Batının Tekelci hegemonyasına en önemli katkıları Siyonist Yahudi Burjuvazisi ve memurları katkıda bulunmuştur. Siyonist Yahudilerin temel itikadı olanı “biz tanrının seçkin topluğuyuz” ifadesi, diğer tüm Batı devletlerinin sömürge politikalarına meşruiyet kazandırması için kullanılmıştır.
Âlemin en bereketli, en zengin ve milyonlara insanın yaşadığı Asya, Afrika ve Amerika kıtaları için geldiğimiz bu vahşi coğrafyalara tanrımızın iradesiyle geldik. Buraları insansız topraklar ve biz topraksız insanlarız. Bu topraklara, Batı medeniyetini inşa edeceğiz.
Bu topraklarda yaşayanlar henüz medeni olamamış barbar ve hayvanlardır. Buraları üslerimiz haline getireceğiz. Bu üslerimizden tüm Dünyaya demokrasiyi, medeniyeti, hukuku götüreceğiz. Kabul edenler bizi ve tanrıyı hoşnut etmiş olurlar. Kabul etmeyenler, itiraz ve isyan edenler hem kılıçlarımızın darbelerini hem de tanrının gazabını üzerlerinde görürler.
Museviler 3500, Yahudiler en az 2300 senedir Arabistan yarım adasının yerlileridir. Yemen’de ve parçası olduğu Arabistan yarım adasının diğer bölgelerinde yaşamış olan tarım ve şehircilikte yerleşik, yarı göçebe ve göçebe hayatı süren birçok kavim vardı.
Diğer tüm ümmetler ve milletler gibi Yahudiler de göçebe (bu sebeple Abara geçti, karşıya taşındı kökeninden gelen İbrani veya İbraniler olarak bilindiler), yarı göçebe ardından yerleşik hayata geçen Arabi ve Arapça konuşan bir kavimdir.
Yaşadıkları Afrika, Arap, Türk ve Kürt coğrafyalarından İsrail’e göç ettikten sonra İsrail’de Batı Siyonist Yahudi burjuvazisi ve zihniyetinin ırkçılığına, kibrine, hukuksuzluğuna çok maruz kaldılar ve halen kalmaktadırlar.

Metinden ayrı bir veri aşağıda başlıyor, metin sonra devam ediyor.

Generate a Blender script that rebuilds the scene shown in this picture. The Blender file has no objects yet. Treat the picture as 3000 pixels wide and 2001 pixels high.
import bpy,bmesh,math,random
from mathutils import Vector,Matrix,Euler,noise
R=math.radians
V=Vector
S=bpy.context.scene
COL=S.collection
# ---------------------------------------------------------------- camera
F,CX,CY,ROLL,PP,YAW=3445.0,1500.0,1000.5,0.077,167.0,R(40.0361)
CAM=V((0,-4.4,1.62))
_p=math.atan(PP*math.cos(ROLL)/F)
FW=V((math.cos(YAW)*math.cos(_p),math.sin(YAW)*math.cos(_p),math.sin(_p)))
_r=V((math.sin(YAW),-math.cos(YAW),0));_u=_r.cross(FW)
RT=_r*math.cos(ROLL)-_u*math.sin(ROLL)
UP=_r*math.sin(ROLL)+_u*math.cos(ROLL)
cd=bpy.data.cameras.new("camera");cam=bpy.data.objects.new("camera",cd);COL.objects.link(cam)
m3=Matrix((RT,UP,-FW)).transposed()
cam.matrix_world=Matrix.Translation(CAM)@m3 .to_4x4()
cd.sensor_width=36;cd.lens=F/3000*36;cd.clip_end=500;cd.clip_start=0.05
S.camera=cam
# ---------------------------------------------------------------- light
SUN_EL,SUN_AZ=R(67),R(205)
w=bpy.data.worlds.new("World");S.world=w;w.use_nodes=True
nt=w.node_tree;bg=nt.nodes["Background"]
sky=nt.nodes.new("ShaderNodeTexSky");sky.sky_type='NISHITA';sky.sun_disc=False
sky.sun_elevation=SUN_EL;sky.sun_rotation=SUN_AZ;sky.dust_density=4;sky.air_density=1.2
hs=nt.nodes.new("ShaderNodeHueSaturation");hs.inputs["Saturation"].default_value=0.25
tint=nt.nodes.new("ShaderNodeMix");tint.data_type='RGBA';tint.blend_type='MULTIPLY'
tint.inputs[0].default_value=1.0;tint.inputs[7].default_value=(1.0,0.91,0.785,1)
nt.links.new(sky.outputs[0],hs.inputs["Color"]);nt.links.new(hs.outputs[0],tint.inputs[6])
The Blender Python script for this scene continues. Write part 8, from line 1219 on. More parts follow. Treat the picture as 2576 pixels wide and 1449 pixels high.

Efendi Yahudi’nin hizmetinde onun tamahlarına memur olarak telakki edilmektedirler. Bununa ilgili onlarca Afrikalı ve Arap Yahudi aydının röportajlarını dinleyebilirsiniz. “Avrupa’ya yabancıları almayın” diyen Siyonist Yahudi tekelci burjuvazisinin sözcüsü Kissinger ile “bizlerin ve bölge halklarının yaşadığı tüm illetlerin, zulmün, savaşların sebebi bunlardır diyen Yahudiler var.
Sonuç olarak Museviler ile Yahudiler olgusu dışarıdan aynı gözükse de temelde farklıdır. Siyonist Yahudi ile Musevi’nin yaşama bakışı şüphesiz farklıdır. Bu yıkım ve talanın aslında öznesi Siyonist Yahudi’nin kendisidir. Museviler bu nokta da daha çok ses çıkarması gerekir.
Bu sebeple mesele bir Müslüman-Mesih’i-Musevi kavgası ve savaşı değildir. Mesele Museviliği suiistimal eden Siyonist Yahudi tekelci burjuvazi, Mesih’i suiistimal eden Protestan ve Katolik tekelci burjuvazi ile İslam’ı suiistimal eden genelde diğer iki tekelci burjuvaziye hizmet eden Vahhabi ve türevleridir.
İnsanlık bunlardan kurtulmak zorundadır.